* [TASK TO CARRY OUT] Copy out the entries exactly, from the first line to the last.

* [INPUT MATERIAL]
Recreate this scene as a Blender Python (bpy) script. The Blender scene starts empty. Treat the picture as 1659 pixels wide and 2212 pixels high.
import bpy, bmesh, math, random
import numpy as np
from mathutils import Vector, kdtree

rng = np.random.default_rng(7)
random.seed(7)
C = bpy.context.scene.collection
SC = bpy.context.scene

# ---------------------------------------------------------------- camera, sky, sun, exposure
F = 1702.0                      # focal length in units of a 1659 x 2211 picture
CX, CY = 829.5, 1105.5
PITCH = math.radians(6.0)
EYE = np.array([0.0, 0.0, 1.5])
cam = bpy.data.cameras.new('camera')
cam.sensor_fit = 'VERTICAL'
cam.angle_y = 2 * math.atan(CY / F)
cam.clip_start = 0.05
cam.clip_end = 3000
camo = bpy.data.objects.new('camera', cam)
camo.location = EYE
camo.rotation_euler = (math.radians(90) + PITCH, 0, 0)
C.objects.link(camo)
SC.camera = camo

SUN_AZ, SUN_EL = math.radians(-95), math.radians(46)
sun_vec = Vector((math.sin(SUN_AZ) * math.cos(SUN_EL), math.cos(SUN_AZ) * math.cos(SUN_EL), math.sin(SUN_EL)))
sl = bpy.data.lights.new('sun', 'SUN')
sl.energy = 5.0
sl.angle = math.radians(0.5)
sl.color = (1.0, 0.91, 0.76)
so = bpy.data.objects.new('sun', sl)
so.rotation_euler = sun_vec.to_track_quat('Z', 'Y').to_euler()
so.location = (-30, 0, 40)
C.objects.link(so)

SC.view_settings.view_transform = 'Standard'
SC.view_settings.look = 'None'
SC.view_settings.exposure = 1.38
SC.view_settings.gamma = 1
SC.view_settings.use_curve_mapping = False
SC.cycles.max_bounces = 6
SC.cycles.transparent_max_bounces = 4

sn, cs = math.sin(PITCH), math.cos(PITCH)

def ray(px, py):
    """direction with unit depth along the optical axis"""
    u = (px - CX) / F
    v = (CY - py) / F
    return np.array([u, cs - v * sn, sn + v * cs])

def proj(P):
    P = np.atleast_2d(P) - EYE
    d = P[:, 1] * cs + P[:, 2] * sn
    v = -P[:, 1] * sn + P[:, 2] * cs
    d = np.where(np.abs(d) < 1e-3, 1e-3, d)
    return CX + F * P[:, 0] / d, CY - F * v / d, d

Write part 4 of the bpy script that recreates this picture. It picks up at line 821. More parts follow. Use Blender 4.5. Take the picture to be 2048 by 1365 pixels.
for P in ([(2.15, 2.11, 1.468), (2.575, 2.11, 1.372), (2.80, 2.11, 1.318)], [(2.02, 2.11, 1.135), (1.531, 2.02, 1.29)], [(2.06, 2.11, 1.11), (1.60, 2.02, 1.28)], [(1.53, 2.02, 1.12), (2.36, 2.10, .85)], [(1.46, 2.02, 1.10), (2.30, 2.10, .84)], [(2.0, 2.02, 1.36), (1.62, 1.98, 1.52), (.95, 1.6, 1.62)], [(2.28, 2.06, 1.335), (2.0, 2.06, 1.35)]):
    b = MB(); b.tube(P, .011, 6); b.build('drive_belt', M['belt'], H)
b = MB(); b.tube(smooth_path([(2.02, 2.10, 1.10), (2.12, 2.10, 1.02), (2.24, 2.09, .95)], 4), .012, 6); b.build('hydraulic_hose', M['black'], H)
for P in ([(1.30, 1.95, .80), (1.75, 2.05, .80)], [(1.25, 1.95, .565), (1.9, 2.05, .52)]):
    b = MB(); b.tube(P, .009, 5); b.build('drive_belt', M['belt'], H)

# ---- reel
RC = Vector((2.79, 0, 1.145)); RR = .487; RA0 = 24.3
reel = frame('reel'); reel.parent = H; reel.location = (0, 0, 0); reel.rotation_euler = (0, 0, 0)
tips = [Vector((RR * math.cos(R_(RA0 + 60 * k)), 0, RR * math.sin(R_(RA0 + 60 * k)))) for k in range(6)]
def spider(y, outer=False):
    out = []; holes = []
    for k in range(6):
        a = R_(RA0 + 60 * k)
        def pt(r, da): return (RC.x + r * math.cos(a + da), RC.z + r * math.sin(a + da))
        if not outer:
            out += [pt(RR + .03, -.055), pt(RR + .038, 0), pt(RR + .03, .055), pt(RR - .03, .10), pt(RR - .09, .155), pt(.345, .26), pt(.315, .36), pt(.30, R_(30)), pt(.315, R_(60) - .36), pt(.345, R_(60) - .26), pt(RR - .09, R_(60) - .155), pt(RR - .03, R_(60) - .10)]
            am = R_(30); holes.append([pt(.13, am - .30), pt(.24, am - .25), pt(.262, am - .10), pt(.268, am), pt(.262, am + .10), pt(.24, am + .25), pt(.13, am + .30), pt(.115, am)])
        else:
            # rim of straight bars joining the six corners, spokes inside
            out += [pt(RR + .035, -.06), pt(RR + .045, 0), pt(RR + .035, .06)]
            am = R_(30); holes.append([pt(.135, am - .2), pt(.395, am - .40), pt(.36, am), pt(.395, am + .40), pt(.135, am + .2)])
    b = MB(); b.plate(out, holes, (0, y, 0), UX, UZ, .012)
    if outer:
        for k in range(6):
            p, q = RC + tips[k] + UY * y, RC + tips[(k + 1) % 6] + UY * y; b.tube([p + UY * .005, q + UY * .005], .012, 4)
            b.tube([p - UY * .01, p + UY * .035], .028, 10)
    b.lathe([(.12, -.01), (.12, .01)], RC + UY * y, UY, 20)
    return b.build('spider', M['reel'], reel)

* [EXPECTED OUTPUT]
Recreate this scene as a Blender Python (bpy) script. The Blender scene starts empty. Treat the picture as 1659 pixels wide and 2212 pixels high.
import bpy, bmesh, math, random
import numpy as np
from mathutils import Vector, kdtree

rng = np.random.default_rng(7)
random.seed(7)
C = bpy.context.scene.collection
SC = bpy.context.scene

# ---------------------------------------------------------------- camera, sky, sun, exposure
F = 1702.0                      # focal length in units of a 1659 x 2211 picture
CX, CY = 829.5, 1105.5
PITCH = math.radians(6.0)
EYE = np.array([0.0, 0.0, 1.5])
cam = bpy.data.cameras.new('camera')
cam.sensor_fit = 'VERTICAL'
cam.angle_y = 2 * math.atan(CY / F)
cam.clip_start = 0.05
cam.clip_end = 3000
camo = bpy.data.objects.new('camera', cam)
camo.location = EYE
camo.rotation_euler = (math.radians(90) + PITCH, 0, 0)
C.objects.link(camo)
SC.camera = camo

SUN_AZ, SUN_EL = math.radians(-95), math.radians(46)
sun_vec = Vector((math.sin(SUN_AZ) * math.cos(SUN_EL), math.cos(SUN_AZ) * math.cos(SUN_EL), math.sin(SUN_EL)))
sl = bpy.data.lights.new('sun', 'SUN')
sl.energy = 5.0
sl.angle = math.radians(0.5)
sl.color = (1.0, 0.91, 0.76)
so = bpy.data.objects.new('sun', sl)
so.rotation_euler = sun_vec.to_track_quat('Z', 'Y').to_euler()
so.location = (-30, 0, 40)
C.objects.link(so)

SC.view_settings.view_transform = 'Standard'
SC.view_settings.look = 'None'
SC.view_settings.exposure = 1.38
SC.view_settings.gamma = 1
SC.view_settings.use_curve_mapping = False
SC.cycles.max_bounces = 6
SC.cycles.transparent_max_bounces = 4

sn, cs = math.sin(PITCH), math.cos(PITCH)

def ray(px, py):
    """direction with unit depth along the optical axis"""
    u = (px - CX) / F
    v = (CY - py) / F
    return np.array([u, cs - v * sn, sn + v * cs])

def proj(P):
    P = np.atleast_2d(P) - EYE
    d = P[:, 1] * cs + P[:, 2] * sn
    v = -P[:, 1] * sn + P[:, 2] * cs
    d = np.where(np.abs(d) < 1e-3, 1e-3, d)
    return CX + F * P[:, 0] / d, CY - F * v / d, d

Write part 4 of the bpy script that recreates this picture. It picks up at line 821. More parts follow. Use Blender 4.5. Take the picture to be 2048 by 1365 pixels.
for P in ([(2.15, 2.11, 1.468), (2.575, 2.11, 1.372), (2.80, 2.11, 1.318)], [(2.02, 2.11, 1.135), (1.531, 2.02, 1.29)], [(2.06, 2.11, 1.11), (1.60, 2.02, 1.28)], [(1.53, 2.02, 1.12), (2.36, 2.10, .85)], [(1.46, 2.02, 1.10), (2.30, 2.10, .84)], [(2.0, 2.02, 1.36), (1.62, 1.98, 1.52), (.95, 1.6, 1.62)], [(2.28, 2.06, 1.335), (2.0, 2.06, 1.35)]):
    b = MB(); b.tube(P, .011, 6); b.build('drive_belt', M['belt'], H)
b = MB(); b.tube(smooth_path([(2.02, 2.10, 1.10), (2.12, 2.10, 1.02), (2.24, 2.09, .95)], 4), .012, 6); b.build('hydraulic_hose', M['black'], H)
for P in ([(1.30, 1.95, .80), (1.75, 2.05, .80)], [(1.25, 1.95, .565), (1.9, 2.05, .52)]):
    b = MB(); b.tube(P, .009, 5); b.build('drive_belt', M['belt'], H)

# ---- reel
RC = Vector((2.79, 0, 1.145)); RR = .487; RA0 = 24.3
reel = frame('reel'); reel.parent = H; reel.location = (0, 0, 0); reel.rotation_euler = (0, 0, 0)
tips = [Vector((RR * math.cos(R_(RA0 + 60 * k)), 0, RR * math.sin(R_(RA0 + 60 * k)))) for k in range(6)]
def spider(y, outer=False):
    out = []; holes = []
    for k in range(6):
        a = R_(RA0 + 60 * k)
        def pt(r, da): return (RC.x + r * math.cos(a + da), RC.z + r * math.sin(a + da))
        if not outer:
            out += [pt(RR + .03, -.055), pt(RR + .038, 0), pt(RR + .03, .055), pt(RR - .03, .10), pt(RR - .09, .155), pt(.345, .26), pt(.315, .36), pt(.30, R_(30)), pt(.315, R_(60) - .36), pt(.345, R_(60) - .26), pt(RR - .09, R_(60) - .155), pt(RR - .03, R_(60) - .10)]
            am = R_(30); holes.append([pt(.13, am - .30), pt(.24, am - .25), pt(.262, am - .10), pt(.268, am), pt(.262, am + .10), pt(.24, am + .25), pt(.13, am + .30), pt(.115, am)])
        else:
            # rim of straight bars joining the six corners, spokes inside
            out += [pt(RR + .035, -.06), pt(RR + .045, 0), pt(RR + .035, .06)]
            am = R_(30); holes.append([pt(.135, am - .2), pt(.395, am - .40), pt(.36, am), pt(.395, am + .40), pt(.135, am + .2)])
    b = MB(); b.plate(out, holes, (0, y, 0), UX, UZ, .012)
    if outer:
        for k in range(6):
            p, q = RC + tips[k] + UY * y, RC + tips[(k + 1) % 6] + UY * y; b.tube([p + UY * .005, q + UY * .005], .012, 4)
            b.tube([p - UY * .01, p + UY * .035], .028, 10)
    b.lathe([(.12, -.01), (.12, .01)], RC + UY * y, UY, 20)
    return b.build('spider', M['reel'], reel)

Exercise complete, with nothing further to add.